### WHAT YOU WILL DO
Output the data exactly, with every line intact.

### PROVIDED MATERIAL
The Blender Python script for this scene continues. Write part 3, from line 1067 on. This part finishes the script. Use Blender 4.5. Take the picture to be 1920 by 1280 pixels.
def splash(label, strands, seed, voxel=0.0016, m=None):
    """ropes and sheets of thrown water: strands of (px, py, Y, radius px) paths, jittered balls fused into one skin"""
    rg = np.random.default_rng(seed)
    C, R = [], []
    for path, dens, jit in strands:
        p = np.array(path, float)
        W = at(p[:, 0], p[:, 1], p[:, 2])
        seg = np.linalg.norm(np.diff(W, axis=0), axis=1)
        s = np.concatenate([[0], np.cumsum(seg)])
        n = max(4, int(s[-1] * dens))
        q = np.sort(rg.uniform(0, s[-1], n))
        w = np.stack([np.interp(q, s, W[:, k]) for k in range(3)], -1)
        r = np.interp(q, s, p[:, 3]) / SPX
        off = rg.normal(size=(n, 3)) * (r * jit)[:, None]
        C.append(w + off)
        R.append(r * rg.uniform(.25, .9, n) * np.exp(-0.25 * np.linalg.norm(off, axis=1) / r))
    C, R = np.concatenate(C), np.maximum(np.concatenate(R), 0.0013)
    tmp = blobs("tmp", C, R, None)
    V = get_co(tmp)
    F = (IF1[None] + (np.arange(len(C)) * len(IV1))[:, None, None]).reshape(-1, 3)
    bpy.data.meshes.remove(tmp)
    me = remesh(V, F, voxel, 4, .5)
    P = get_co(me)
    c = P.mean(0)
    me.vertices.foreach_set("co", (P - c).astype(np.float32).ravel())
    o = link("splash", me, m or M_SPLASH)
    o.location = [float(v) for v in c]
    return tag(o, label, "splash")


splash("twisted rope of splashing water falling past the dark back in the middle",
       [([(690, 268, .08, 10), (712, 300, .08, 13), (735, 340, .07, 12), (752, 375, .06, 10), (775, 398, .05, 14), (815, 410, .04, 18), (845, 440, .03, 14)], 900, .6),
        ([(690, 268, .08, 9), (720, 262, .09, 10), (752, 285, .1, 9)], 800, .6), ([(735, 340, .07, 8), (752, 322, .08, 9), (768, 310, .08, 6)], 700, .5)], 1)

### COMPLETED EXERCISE
The Blender Python script for this scene continues. Write part 3, from line 1067 on. This part finishes the script. Use Blender 4.5. Take the picture to be 1920 by 1280 pixels.
def splash(label, strands, seed, voxel=0.0016, m=None):
    """ropes and sheets of thrown water: strands of (px, py, Y, radius px) paths, jittered balls fused into one skin"""
    rg = np.random.default_rng(seed)
    C, R = [], []
    for path, dens, jit in strands:
        p = np.array(path, float)
        W = at(p[:, 0], p[:, 1], p[:, 2])
        seg = np.linalg.norm(np.diff(W, axis=0), axis=1)
        s = np.concatenate([[0], np.cumsum(seg)])
        n = max(4, int(s[-1] * dens))
        q = np.sort(rg.uniform(0, s[-1], n))
        w = np.stack([np.interp(q, s, W[:, k]) for k in range(3)], -1)
        r = np.interp(q, s, p[:, 3]) / SPX
        off = rg.normal(size=(n, 3)) * (r * jit)[:, None]
        C.append(w + off)
        R.append(r * rg.uniform(.25, .9, n) * np.exp(-0.25 * np.linalg.norm(off, axis=1) / r))
    C, R = np.concatenate(C), np.maximum(np.concatenate(R), 0.0013)
    tmp = blobs("tmp", C, R, None)
    V = get_co(tmp)
    F = (IF1[None] + (np.arange(len(C)) * len(IV1))[:, None, None]).reshape(-1, 3)
    bpy.data.meshes.remove(tmp)
    me = remesh(V, F, voxel, 4, .5)
    P = get_co(me)
    c = P.mean(0)
    me.vertices.foreach_set("co", (P - c).astype(np.float32).ravel())
    o = link("splash", me, m or M_SPLASH)
    o.location = [float(v) for v in c]
    return tag(o, label, "splash")


splash("twisted rope of splashing water falling past the dark back in the middle",
       [([(690, 268, .08, 10), (712, 300, .08, 13), (735, 340, .07, 12), (752, 375, .06, 10), (775, 398, .05, 14), (815, 410, .04, 18), (845, 440, .03, 14)], 900, .6),
        ([(690, 268, .08, 9), (720, 262, .09, 10), (752, 285, .1, 9)], 800, .6), ([(735, 340, .07, 8), (752, 322, .08, 9), (768, 310, .08, 6)], 700, .5)], 1)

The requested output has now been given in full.